Wednesday, November 26, 2008


Okay, I seem to have fallen down on the job here. I thought for sure I posted a review of Hood, the first book in the King Raven trilogy, but I must not have. So I guess I have a lot of ground to cover, especially since I finished reading Scarlet, the second book in that trilogy, late last night.

I am not normally a Stephen Lawhead fan. I bought copies of Dream Thief and the Dragon King Trilogy about ten years ago. I disliked the former and thought the latter was simply okay. Then about five years ago, while Jill and I were vacationing in Australia, I grabbed a copy of Patrick in an airport bookstore, read it, and left it Down Under. I didn't care for Lawhead's departures from what we know about the real St. Patrick, nor did I appreciate his sympaethetic portrayal of Pelagius.

So you can imagine my reluctance to try the King Raven trilogy, even after I read some glowing reviews for it. But when I saw Hood in a bargain bin at my local Christian bookstore, I decided to give it a try.

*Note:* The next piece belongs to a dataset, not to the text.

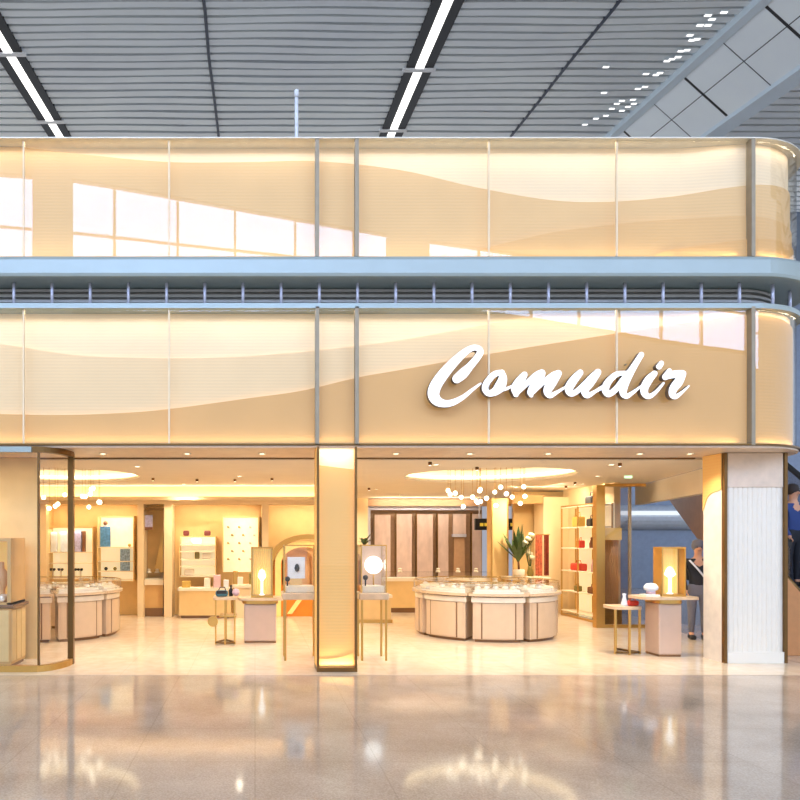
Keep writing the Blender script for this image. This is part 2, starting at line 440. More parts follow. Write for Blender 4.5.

I'm glad I did. Hood and Scarlet have gone a long way towards rehabilitating my opinion of Lawhead. I still question some of his theology, such as the blending of druids with Christianity, but he tells a riveting tale. He resets the Robin Hood stories in eleventh century Wales, making Robin Hood not an English hero, but a Welsh freedom fighter, one called Rhi Bran y Hud, or "King Raven the Enchanter." And he does so with a great deal of wit and excitement.

Scarlet continues the story, focusing on poor ol' William Scatlocke (or Will Scarlet, as he prefers to be called). He's turned out of his home by the Norman invaders and so he sets out to find the outlaw Rhi Bran. After joining Rhi Bran's Grellon, or flock, he finds himself embroiled in a conspiracy against the English crown. Can Will survive, especially after he's captured and sentenced to hang?

Lawhead's voice, especially when he tells us Will's story, is superb. He truly puts us in Will's head and you get a definite feel for his cadence and rhythm. Sadly, the voice falters a bit when we get out of Will's head. There was one scene where it seemed like Lawhead was popping in and out of different points of view with little or no warning.

But it's still a great book and definitely worth the read. Personally, I'm looking forward to Tuck, the final book in the trilogy. Past that, we'll just have to wait and see.

1 comment:

Robert Treskillard said...

Good review, John!

It was just announced what his next series will be, and I posted about it on my blog, not that I have any original content, or many details. But at least we know it will be "high fantasy", so a departure from his historical work.

Great to meet you at the ACFW conference too!